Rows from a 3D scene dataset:
╭──
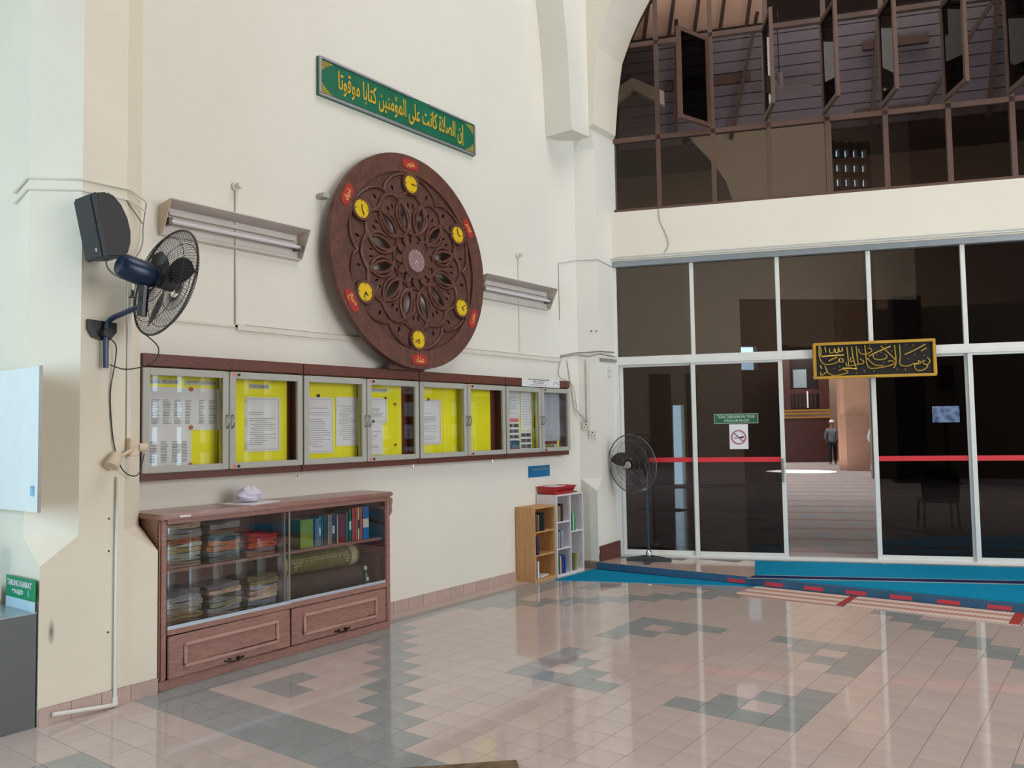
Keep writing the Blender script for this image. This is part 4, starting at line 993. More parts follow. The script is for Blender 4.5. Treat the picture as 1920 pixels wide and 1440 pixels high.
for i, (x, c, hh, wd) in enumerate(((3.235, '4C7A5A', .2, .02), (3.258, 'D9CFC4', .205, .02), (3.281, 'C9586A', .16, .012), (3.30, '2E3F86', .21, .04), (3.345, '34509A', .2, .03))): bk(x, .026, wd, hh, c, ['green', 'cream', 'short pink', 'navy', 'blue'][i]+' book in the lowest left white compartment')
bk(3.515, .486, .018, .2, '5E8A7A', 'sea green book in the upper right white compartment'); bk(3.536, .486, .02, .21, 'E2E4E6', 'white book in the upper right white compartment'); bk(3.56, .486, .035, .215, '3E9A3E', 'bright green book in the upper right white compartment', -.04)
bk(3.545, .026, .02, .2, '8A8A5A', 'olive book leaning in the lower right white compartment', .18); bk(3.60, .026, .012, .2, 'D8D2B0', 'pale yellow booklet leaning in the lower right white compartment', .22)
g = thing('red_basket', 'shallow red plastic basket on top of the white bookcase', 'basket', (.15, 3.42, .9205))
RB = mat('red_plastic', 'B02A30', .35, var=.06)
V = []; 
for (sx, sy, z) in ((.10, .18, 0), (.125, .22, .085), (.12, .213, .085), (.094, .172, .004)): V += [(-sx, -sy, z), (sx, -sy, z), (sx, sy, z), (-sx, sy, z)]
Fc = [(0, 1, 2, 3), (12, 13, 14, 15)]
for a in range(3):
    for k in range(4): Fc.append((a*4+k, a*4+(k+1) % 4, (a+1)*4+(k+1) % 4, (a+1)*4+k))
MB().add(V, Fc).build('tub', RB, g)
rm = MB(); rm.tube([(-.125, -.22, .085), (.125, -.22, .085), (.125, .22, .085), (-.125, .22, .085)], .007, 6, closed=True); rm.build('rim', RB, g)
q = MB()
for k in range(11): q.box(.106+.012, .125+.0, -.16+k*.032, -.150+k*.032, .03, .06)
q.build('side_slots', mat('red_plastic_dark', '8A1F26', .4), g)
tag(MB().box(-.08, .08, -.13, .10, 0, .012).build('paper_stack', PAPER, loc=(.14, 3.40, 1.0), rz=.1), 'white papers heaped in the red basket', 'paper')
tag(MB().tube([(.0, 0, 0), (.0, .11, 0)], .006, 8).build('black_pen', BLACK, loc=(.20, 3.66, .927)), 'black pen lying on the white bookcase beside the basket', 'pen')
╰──
╭──
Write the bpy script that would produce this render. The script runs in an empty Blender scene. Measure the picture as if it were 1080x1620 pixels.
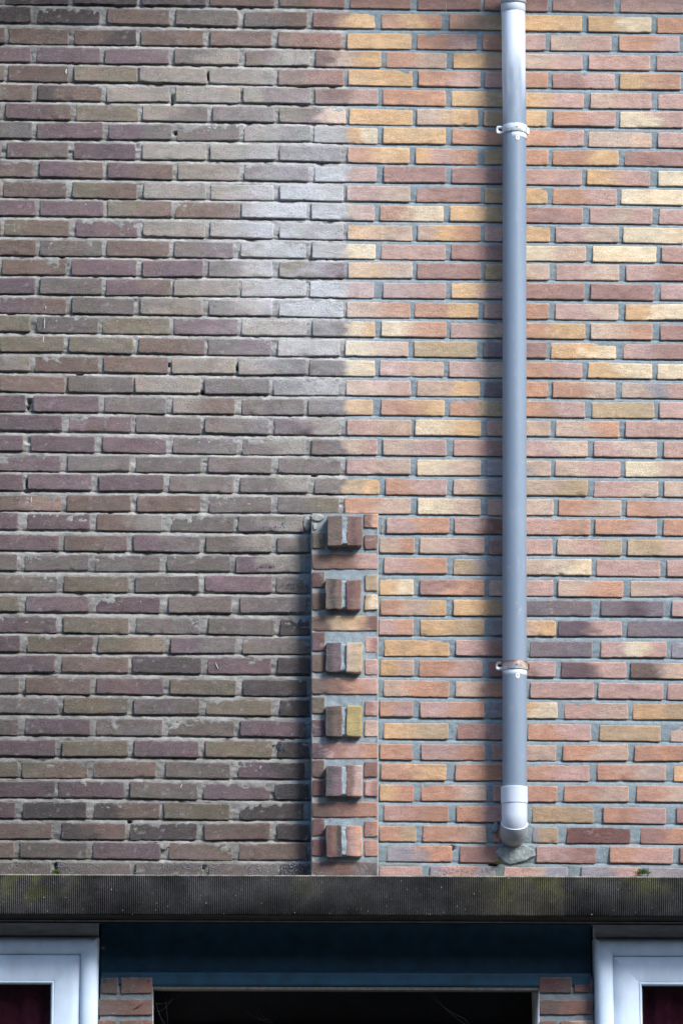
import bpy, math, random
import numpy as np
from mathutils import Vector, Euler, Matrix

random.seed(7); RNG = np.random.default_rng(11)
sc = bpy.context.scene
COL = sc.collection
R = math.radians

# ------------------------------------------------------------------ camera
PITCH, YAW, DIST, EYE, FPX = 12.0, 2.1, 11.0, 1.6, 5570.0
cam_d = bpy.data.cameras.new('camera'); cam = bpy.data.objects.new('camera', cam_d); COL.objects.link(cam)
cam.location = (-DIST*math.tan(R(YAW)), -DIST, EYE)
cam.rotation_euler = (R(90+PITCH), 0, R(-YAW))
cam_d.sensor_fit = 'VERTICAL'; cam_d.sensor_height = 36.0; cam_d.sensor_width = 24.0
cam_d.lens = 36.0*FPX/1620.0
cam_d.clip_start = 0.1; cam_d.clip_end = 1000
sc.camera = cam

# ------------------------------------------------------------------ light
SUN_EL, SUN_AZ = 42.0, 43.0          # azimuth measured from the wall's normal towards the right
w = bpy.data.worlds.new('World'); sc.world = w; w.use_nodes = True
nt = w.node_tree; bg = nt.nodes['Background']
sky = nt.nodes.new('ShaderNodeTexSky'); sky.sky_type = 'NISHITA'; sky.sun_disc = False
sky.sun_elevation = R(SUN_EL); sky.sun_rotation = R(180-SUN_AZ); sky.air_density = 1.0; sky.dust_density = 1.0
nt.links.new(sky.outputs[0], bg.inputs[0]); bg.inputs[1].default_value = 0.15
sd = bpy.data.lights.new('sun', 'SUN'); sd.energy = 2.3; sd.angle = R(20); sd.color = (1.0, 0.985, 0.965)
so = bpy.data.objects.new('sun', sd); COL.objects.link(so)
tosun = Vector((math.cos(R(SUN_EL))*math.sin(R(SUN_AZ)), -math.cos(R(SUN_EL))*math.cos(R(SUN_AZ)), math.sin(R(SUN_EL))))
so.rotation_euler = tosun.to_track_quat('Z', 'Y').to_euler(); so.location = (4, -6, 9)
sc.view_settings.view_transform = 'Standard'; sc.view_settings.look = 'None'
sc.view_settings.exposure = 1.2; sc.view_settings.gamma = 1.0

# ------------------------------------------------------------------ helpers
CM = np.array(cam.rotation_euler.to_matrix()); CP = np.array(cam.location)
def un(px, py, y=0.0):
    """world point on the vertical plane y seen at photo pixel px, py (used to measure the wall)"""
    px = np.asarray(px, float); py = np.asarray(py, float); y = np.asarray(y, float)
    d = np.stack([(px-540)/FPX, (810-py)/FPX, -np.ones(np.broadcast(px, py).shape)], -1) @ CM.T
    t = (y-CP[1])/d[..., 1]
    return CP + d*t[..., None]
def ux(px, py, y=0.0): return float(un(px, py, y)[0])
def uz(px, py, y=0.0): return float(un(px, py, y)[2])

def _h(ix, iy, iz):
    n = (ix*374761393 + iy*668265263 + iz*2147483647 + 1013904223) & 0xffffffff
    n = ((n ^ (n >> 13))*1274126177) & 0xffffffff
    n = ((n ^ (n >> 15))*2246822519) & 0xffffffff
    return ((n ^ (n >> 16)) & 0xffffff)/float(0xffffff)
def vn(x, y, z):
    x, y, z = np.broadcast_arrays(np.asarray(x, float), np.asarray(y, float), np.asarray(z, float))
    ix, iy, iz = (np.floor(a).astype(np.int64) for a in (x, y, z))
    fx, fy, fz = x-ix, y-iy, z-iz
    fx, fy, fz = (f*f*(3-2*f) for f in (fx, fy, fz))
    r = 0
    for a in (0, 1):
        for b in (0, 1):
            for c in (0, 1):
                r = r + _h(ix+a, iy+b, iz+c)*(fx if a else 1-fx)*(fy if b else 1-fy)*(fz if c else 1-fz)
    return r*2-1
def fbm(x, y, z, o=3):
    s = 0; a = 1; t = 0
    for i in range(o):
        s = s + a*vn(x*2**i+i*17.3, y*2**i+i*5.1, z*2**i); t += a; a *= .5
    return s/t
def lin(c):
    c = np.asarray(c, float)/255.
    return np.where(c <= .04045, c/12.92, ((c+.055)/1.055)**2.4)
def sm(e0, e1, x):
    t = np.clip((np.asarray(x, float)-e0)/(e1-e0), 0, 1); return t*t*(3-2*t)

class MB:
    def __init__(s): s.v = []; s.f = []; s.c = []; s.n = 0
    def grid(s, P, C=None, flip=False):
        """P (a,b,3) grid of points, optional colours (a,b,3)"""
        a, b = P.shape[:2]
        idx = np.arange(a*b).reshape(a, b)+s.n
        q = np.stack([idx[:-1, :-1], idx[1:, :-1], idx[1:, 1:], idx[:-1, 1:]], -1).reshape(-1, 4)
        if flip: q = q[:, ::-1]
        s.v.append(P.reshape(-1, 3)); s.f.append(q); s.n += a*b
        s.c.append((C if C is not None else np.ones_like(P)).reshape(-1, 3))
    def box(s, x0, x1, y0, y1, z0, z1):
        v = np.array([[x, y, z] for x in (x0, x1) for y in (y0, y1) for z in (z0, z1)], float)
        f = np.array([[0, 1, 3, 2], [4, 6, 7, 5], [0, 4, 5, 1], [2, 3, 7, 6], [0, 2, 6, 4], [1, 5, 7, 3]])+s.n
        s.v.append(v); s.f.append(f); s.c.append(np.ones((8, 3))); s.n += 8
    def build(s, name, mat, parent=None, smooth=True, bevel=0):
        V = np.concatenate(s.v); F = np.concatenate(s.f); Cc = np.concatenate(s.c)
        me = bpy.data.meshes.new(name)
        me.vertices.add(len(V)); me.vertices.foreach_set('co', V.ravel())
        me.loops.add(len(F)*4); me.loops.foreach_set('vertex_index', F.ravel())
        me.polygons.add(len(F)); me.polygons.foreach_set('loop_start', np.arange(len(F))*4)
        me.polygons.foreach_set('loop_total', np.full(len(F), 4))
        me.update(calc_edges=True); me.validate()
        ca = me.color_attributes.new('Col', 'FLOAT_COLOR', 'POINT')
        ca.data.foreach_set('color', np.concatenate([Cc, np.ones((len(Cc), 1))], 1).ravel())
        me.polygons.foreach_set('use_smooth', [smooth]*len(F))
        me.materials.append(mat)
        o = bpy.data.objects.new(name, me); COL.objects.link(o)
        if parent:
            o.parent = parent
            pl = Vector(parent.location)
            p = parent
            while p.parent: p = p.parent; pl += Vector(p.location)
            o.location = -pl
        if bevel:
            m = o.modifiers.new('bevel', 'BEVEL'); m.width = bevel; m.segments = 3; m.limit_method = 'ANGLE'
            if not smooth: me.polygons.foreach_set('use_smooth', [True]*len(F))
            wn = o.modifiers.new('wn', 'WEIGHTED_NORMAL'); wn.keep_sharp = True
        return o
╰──
### EXERCISE REQUIREMENTS:
From the listing above, copy every line that includes the word "pixels".

### RESPONSE TO THIS TASK:
Keep writing the Blender script for this image. This is part 4, starting at line 993. More parts follow. The script is for Blender 4.5. Treat the picture as 1920 pixels wide and 1440 pixels high.
Write the bpy script that would produce this render. The script runs in an empty Blender scene. Measure the picture as if it were 1080x1620 pixels.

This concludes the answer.